Stichwort Berufsorientierung: Für einen reibungsloseren Übergang von der Schule ins Berufsleben sollen die Schüler sich zum einen über sich selber und ihre Interessen klar werden. Zum anderen sollen sie sich fundiertere Berufsbilder bilden, bevor sie sich bewerben und ins Arbeitsleben eintreten. Außer den Schulpraktika in den Jahrgangsstufen neun bis elf, die es schon lange gibt, sollen Auszubildende der Firma mit den Schülern Betriebserkundungen unternehmen, die sie zuvor gemeinsam erarbeitet haben.

Stichwort Unterricht: In verschiedenen Fächern lassen sich vielfältige und spannende Bezüge zu vielen Facetten der aktuellen und zukünftigen Wirtschaft und Gesellschaft herstellen. Dazu sollen die betriebliche Wirklichkeit und die Erfahrungen des Eiserfelder Traditionsunternehmens im Klassenraum verwertet werden. Außer in den Fächern Sozialwissenschaft und Technik kann sich der Komplex so auch in Kunst und Geschichte niederschlagen.

Stichwort Schulentwicklung: Auch die Klassenlehrer der neunten bis elften Jahrgangsstufen sollen aktiv an sich arbeiten. Um die wirtschaftliche und betriebliche Realität stärker in den Unterricht einzubeziehen, lernen sie in dreitägigen Praktika bei Vetter alle Unternehmensbereiche kennen. Zudem kann die Schule durch Sponsoring von der Firma Vetter profitieren und indem der Betrieb sie bei der Materialbeschaffung sowie bei der Beratung in praktischen Fragen unterstützt, etwa im Technik- und Kunstunterricht.

Stichwort Kommunikation: Zur Steigerung des gegenseitigen Verständnisses von Schule und Betrieb sollen Unternehmenskultur und Schulkonzept in regelmäßigen Treffen und Veranstaltungen beleuchtet werden. Auch nach außen hin wollen die Partner ihre Projekte publik machen und auf ihren Internetseiten über ihre Partnerschaft informieren. Die Partnerschaft soll als feste Einrichtung in den Schulalltag integriert werden. Der Vertrag ist zwar lediglich eine Absichtserklärung, dies dürfte die engagierten Partner aber nicht von der Ernsthaftigkeit abhalten, mit der sie ihr Vorhaben verfolgen. Vetter sieht auf jeden Fall dringenden Handlungsbedarf bei der Vermittlung der modernen Arbeitswelt: »Fast alle wollen in die so genannten weiße Kragen-Berufe«, schildert der Unternehmer seine Erfahrung.

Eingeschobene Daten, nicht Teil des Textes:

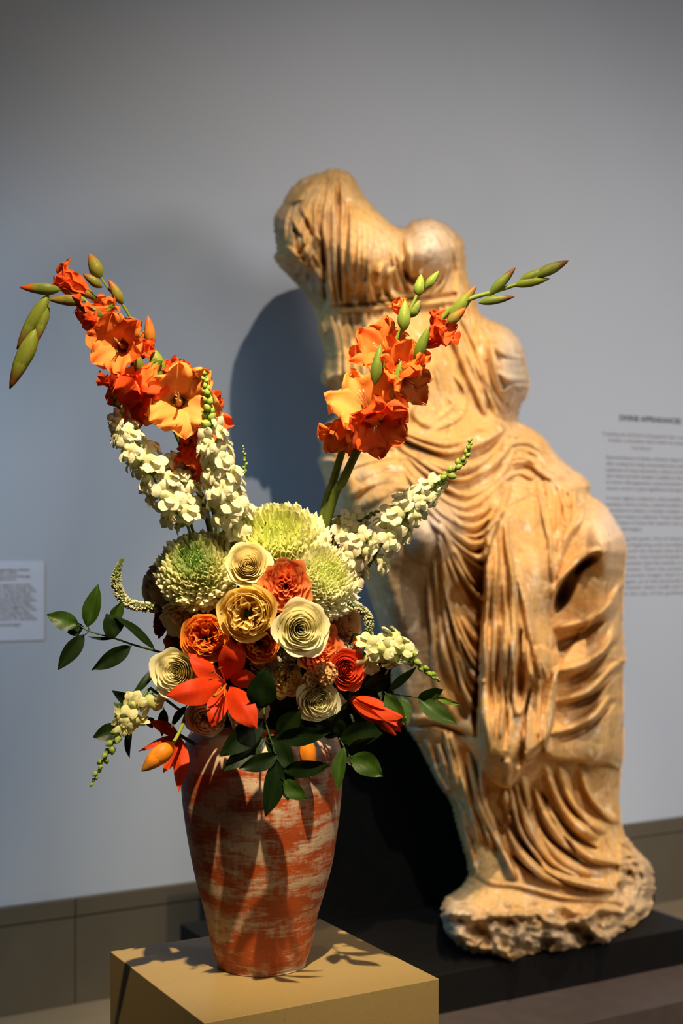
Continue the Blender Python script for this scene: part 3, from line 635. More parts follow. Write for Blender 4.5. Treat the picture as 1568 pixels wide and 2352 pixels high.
# ------------------------------------------------------------------ chrysanthemums
def mum(px, py, rpx, ax, label, ci, cm, co, seed=0, z=None, n=760, span=122, group=None):
    z = z if z is not None else dome(px, py); R = rpx/FPX*z; ax = ax.normalized(); c = P(px, py, z); MM = frame(ax, c, R, 0.3*seed)
    t = thing('chrysanthemum', label, 'chrysanthemum', None, group, MM)
    r = random.Random(seed)
    def flo(kind):
        L, W, ca, cb = {0: (0.22, 0.070, lerp3(ci, cm, 0.1), ci), 1: (0.28, 0.105, lerp3(ci, cm, .4), lerp3(ci, cm, .7)), 2: (0.33, 0.145, cm, lerp3(cm, co, .6)), 3: (0.42, 0.165, lerp3(cm, co, .5), co)}[kind]
        return petal(L, W, -10, 34, 0.9, 1.1, 0.0, 3, 0.15, 0.72, kind, 7, 5, ca, cb)+(MPET,)
    P_ = []
    for i in range(n):
        q = (i+0.5)/n; th = math.acos(1-(1-math.cos(math.radians(span)))*q); ph = i*2.39996
        kind = 0 if q < 0.05 else 1 if q < 0.15 else 2 if q < 0.45 else 3
        th += r.uniform(-0.04, 0.04); ph += r.uniform(-0.05, 0.05)
        d = Vector((math.sin(th)*math.cos(ph), math.sin(th)*math.sin(ph), math.cos(th)*0.84))
        b0 = 0.64+0.02*q+r.uniform(-0.05, 0.05)-0.10*math.exp(-(th/0.35)**2)
        zz_ = d.normalized(); xin = (Vector((0, 0, 1))-zz_*zz_.z); xin = xin.normalized() if xin.length > 1e-3 else Vector((1, 0, 0))
        zz_ = (zz_-xin*0.25*math.sin(th)).normalized() if th > 1.0 else zz_
        xin = (xin-zz_*xin.dot(zz_)).normalized(); yy_ = zz_.cross(xin)
        M = Matrix(((xin.x, yy_.x, zz_.x), (xin.y, yy_.y, zz_.y), (xin.z, yy_.z, zz_.z))).to_4x4()
        s = r.uniform(0.88, 1.12)
        Mi = Matrix.Translation(d*b0) @ M @ Matrix.Rotation(r.uniform(-.3, .3), 4, 'Z') @ Matrix.Rotation(r.uniform(-.14, .14), 4, 'Y') @ Matrix.Scale(s, 4)
        wd = (MM.to_3x3() @ d).normalized().dot((CAM-c).normalized()); P_.append((wd, i, kind, Mi))
    P_.sort(key=lambda q: -q[0]); rest = []
    for k, (wd, i, kind, Mi) in enumerate(P_):
        if k < 290: inst('floret', cached(('floret', seed, kind), lambda kk=kind: flo(kk)), t, Mi)
        else: rest.append(xf(flo(kind)[:3], Mi))
    V, F, Cc = join(*rest); o = obj('back_florets', V, F, MPET, t, True, Cc); o['kind'] = 'stuff'
    V, F, Cc = ovoid(1.30, 0.70, 18, 12, lerp3(cm, co, .5), lerp3(cm, ci, .6)); obj('heart', [Vector((v.x, v.y, v.z*0.90-0.62)) for v in V], F, MPET, t, True, Cc)
    stem_part(t, c-ax*R*0.5, ((px-600)/255*0.05, 0.0), 0.003)
    return t

# ------------------------------------------------------------------ leaves
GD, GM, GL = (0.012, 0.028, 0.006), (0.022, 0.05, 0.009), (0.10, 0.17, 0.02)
def leaf_mesh(p0, p1, w, roll=0.0, curl=0.15, fold=0.25, c=GM, seed=0, droop=0.0, nu=12, nv=7, belly=0.85):
    ax = (p1-p0); L = ax.length; t = ax.normalized(); n = (CAM-p0).normalized(); n = (n-t*n.dot(t)).normalized()
    n = Matrix.Rotation(roll, 3, t) @ n; b = t.cross(n); r = random.Random(seed); V, Cc = [], []
    side = r.uniform(-0.06, 0.06)
    for i in range(nu):
        u = i/(nu-1); wv = w/2*max(math.sin(math.pi*u**belly), 0)**0.85*(1 if u < 0.9 else (1-u)*7+0.3)
        wv = max(wv, w*0.015)
        for j in range(nv):
            s = -1+2*j/(nv-1)
            p = p0+t*(u*L)+b*(s*wv+side*L*math.sin(u*math.pi))+n*(abs(s)*wv*fold-curl*L*u*u+0.03*w*math.sin(u*9+s*3+seed))
            V.append(p); k = 1.35 if j == nv//2 else 1.0; Cc.append(tuple(q*k for q in jitc(c, r, 0.08)))
    F = [(i*nv+j, (i+1)*nv+j, (i+1)*nv+j+1, i*nv+j+1) for i in range(nu-1) for j in range(nv-1)]
    return V, F, Cc
def branch(label, stem, leaves, group=None, name='ruscus_branch', col=(0.05, 0.09, 0.015), r=0.0016):
    """stem: [(px,py,z)...] from the bouquet outwards; leaves: (x0,y0,x1,y1,wpx,z0,z1,roll,colour)"""
    pts = [P(*s) for s in stem]; t = thing(name, label, 'foliage', pts[0], group); o0 = pts[0]
    m = coloured(tube(pts, lambda u: r*(1.15-0.6*u), 6, 18), col)
    obj('stem', sub(m[0], o0), m[1], MGREEN, t, True, m[2])
    for k, lf in enumerate(leaves):
        x0, y0, x1, y1, wpx, z0, z1, roll, c = lf
        V, F, Cc = leaf_mesh(P(x0, y0, z0), P(x1, y1, z1), wpx/FPX*z0, roll, 0.08, 0.28, c, seed=k*3+int(x0))
        V2, F2, C2 = coloured(tube([min(pts, key=lambda q: (q-P(x0, y0, z0)).length).lerp(P(x0, y0, z0), 0.0) if (min(pts, key=lambda q: (q-P(x0, y0, z0)).length)-P(x0, y0, z0)).length < 0.02 else P(x0, y0, z0)-(P(x1, y1, z1)-P(x0, y0, z0))*0.05, P(x0, y0, z0)+(P(x1, y1, z1)-P(x0, y0, z0))*0.08], 0.0008, 5), c)
        V, F, Cc = join((V, F, Cc), (V2, F2, C2))
        obj('leaf', sub(V, o0), F, MLEAF, t, True, Cc)
    return t

# ------------------------------------------------------------------ snapdragons
def snap_bloom(seed, c0, c1):
    r = random.Random(seed); parts = []
    pch = ovoid(0.62, 0.26, 10, 7, (0.55, 0.60, 0.24), c0, 0.0, 0.9); parts.append(pch)
    for ph, L, W, a0, a1 in ((0.45, 0.55, 0.42, 10, 100), (-0.45, 0.55, 0.42, 10, 100), (math.pi, 0.50, 0.42, 25, 120), (math.pi-0.85, 0.48, 0.40, 25, 110), (math.pi+0.85, 0.48, 0.40, 25, 110)):
        V, F, Cc = petal(L, W, a0, a1+r.uniform(-15, 15), 0.8, -0.25, 0.10, 3, 0.0, 0.85, seed+int(ph*10), 7, 7, c0, c1, 0.12, ph+r.uniform(-.15, .15))
        parts.append(([Vector((v.x, v.y, v.z+0.36)) for v in V], F, Cc))
    V, F, Cc = petal(0.4, 0.34, 30, 95, 1, 0.4, 0.03, 3, 0.2, 0.9, seed, 5, 5, (0.78, 0.72, 0.28), c1, 0.02, math.pi); parts.append(([Vector((v.x, v.y, v.z+0.45)) for v in V], F, Cc))
    for k in range(5):                           # small green calyx
        parts.append(petal(0.26, 0.14, 60, 15, 1, 0.3, 0, 3, 0.9, 0.7, k, 4, 3, (0.08, 0.16, 0.02), (0.14, 0.24, 0.03), 0.04, k*1.2566))
    V, F, Cc = join(*parts); return V, F, Cc, MPET
WHITEA, WHITEB = (0.78, 0.75, 0.45), (0.84, 0.80, 0.58)
def snapdragon(label, path, nb, nf, bloom=0.042, bud0=0.004, bud1=0.011, spread=0.6, budfrac=0.4, seed=0, tint=(WHITEA, WHITEB), stemr=0.0022, toVase=True, group=None, sk=1.0):
    """path [(px,py,z)] from the tip inwards; the first budfrac of it carries green buds, the rest open blossoms"""
    pts = [P(*s) for s in path]; r = random.Random(seed); t = thing('snapdragon', label, 'snapdragon', pts[-1], group)
    M0 = t.matrix_basis.inverted()
    sp = spline(pts, 60)
    m = coloured(tube(sp+([VM+Vector((0, 0, -0.05))] if toVase else []), lambda u: stemr*(0.35+0.75*u), 7), (0.20, 0.30, 0.04), (0.08, 0.15, 0.02))
    obj('stem', [M0 @ v for v in m[0]], m[1], MGREEN, t, True, m[2])
    def at(u): k = u*(len(sp)-1); i = min(int(k), len(sp)-2); return sp[i].lerp(sp[i+1], k-i), (sp[max(i-1, 0)]-sp[min(i+2, len(sp)-1)]).normalized()
    me_b = [cached(('bud', 'snap', k), lambda k=k: join(ovoid(1.0, 0.36, 8, 7, (0.17, 0.28, 0.03), (0.36, 0.46, 0.09), 0.12, 0.8), *[petal(0.5, 0.42, 50, 8, 1, 0.6, 0, 3, 0.8, 0.7, j, 4, 3, (0.08, 0.17, 0.02), (0.15, 0.25, 0.03), 0.1, j*1.2566+k) for j in range(5)])+(MGREEN,)) for k in range(2)]
    for i in range(nb):
        u = (i+0.3)/nb; p, tan = at(u*budfrac); s = (bud0+(bud1-bud0)*u)*r.uniform(0.85, 1.15)
        ph = i*2.4; side = frame(tan, Vector((0, 0, 0)), 1, ph)
        out = (side @ Vector((1, 0, 0))).normalized(); ax = (tan*(1.3-0.5*u)+out*(0.35+0.6*u)).normalized()
        inst('bud', me_b[i % 2], t, M0 @ frame(ax, p+out*stemr*0.3, s*1.5, r.uniform(0, 6)))
    mb = [cached(('blossom', 'snap', k, tint), lambda k=k: snap_bloom(k*11+2, *tint)) for k in range(4)]
    for i in range(nf):
        u = (i+0.4)/nf; p, tan = at(budfrac*0.97+(1-budfrac)*0.97*u); s = bloom*(0.70+0.38*min(u*2, 1))*r.uniform(0.9, 1.12)
        ph = i*2.4+r.uniform(-.3, .3); side = frame(tan, Vector((0, 0, 0)), 1, ph)
        out = (side @ Vector((1, 0, 0))).normalized(); out = (out+(-FW)*0.25).normalized(); ax = (tan*0.35+out).normalized()
        M = frame(ax, p+out*stemr, s, 0, hint=tan) @ Matrix.Rotation(math.pi/2, 4, 'Z')
        inst('blossom', mb[i % 4], t, M0 @ M)
    return t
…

Dabei machten sich auch Konstruktionsmechaniker heute kaum noch die Hände schmutzig, müssten vielmehr mit Computern umgehen. Die Notwendigkeit zur Aufklärung stellte auch Norbert Hammes fest, als er einer Gesamtschulklasse vor zwei Wochen vom Ausbildungsalltag erzählte. »Die Schüler waren regelrecht geschockt«, bestätigt die Lehrerin Ira Scheele-Hein. Die Idee zur Partnerschaft entstand in Anlehnung an ein Konzept der Stiftung »Partner für Schule«, in dem Konzerne wie Siemens und Bayer mit Schulen kooperieren. Im mittelständisch geprägten Siegerland planen die Lehrer der Gesamtschule, langfristig ein Netzwerk zu Firmen zu knüpfen, mit denen sie ähnliche partnerschaftliche Beziehungen entwickeln wollen wie jetzt zur Firma Vetter. Es geht auch darum, andere Branchen ins Boot zu holen.

Zunächst soll zwar das Pilotprojekt der Eiserfelder Nachbarn Formen annehmen, doch das Kollegium freut sich auch über die Kontaktaufnahme interessierter Unternehmen.